When she turned 18, Stempowski joined the Air Force. After a year, she asked to get out. She said she had orders to transfer to Iceland and did not want to go because she had just met the man who would become her first husband. The Air Force granted her an honorable discharge.

In 1998, the Sheriff's Office hired her as a deputy. One of her written references said she had a "quick temper," but that she was able to control it.

University of Florida criminology professor Fred Shenkman said a background like Stempowski's should "raise red flags." Law enforcement agencies are often very cautious about liability issues, in particular about hiring candidates whose backgrounds could come back to haunt them in legal proceedings.

Also, large agencies usually have a sizable pool of candidates to choose from, even for female candidates, who can be harder to find, he said.

Records indicate Stempowski's first few years on the job went by without incident. She garnered a handful of written thank-yous from residents and formal commendations from the sheriff.

In 2000, Charles L. Burch Jr. made a formal complaint against Stempowski, stemming from an incident in which she held Burch and his stepson at gunpoint.

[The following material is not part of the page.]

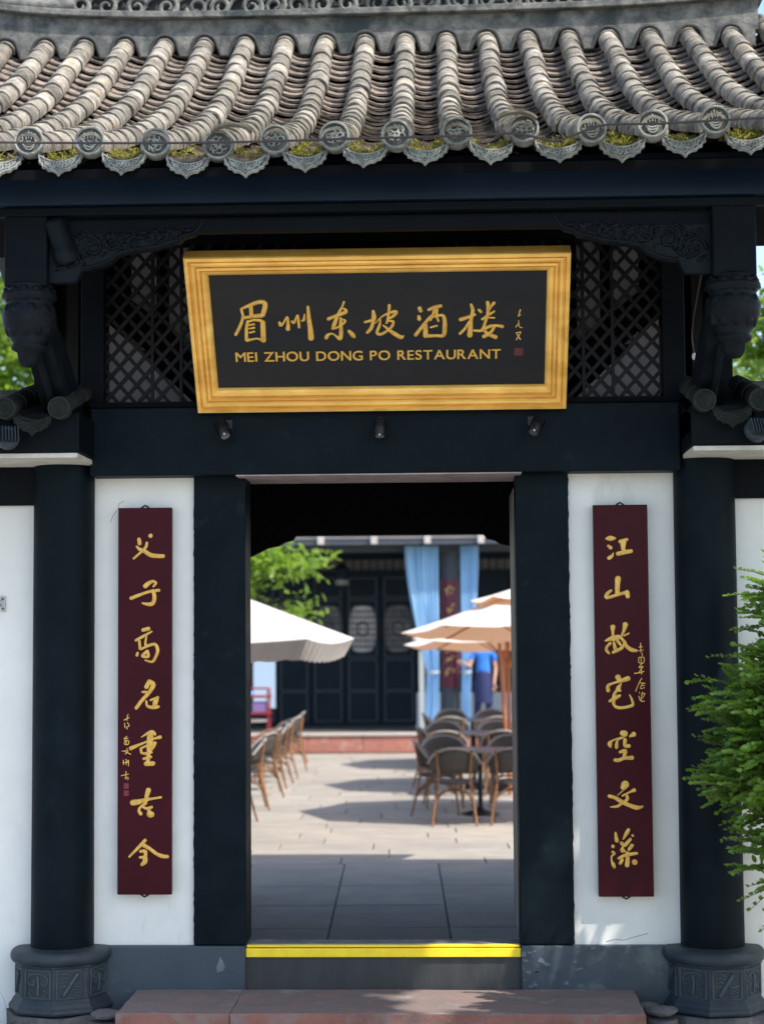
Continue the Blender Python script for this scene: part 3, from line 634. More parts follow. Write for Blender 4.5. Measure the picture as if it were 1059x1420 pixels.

Stempowski wrongly thought they had a gun and yelled a slew of profanities at them, said Burch, who has no criminal record, according to the Florida Department of Law Enforcement. Burch said he thought she was close to shooting them.

Stempowski told an internal affairs investigator that she did not use profanities at the scene. A fellow deputy, however, said he heard her use profanities. The internal affairs investigation sustained a charge of using profanities but found that she had not been untruthful. She received a letter of counseling.

Her DUI arrest happened Nov. 24 at 12:44 a.m., when she registered 0.196 and 0.202 on breath tests, reports show. Drivers are presumed impaired in Florida if their blood-alcohol level is 0.08 or higher.

The Sheriff's Office placed her on administrative duties and began an internal affairs investigation.

"The Sheriff's Office knew about her problems," Romine said, "but they issued her a gun and a badge."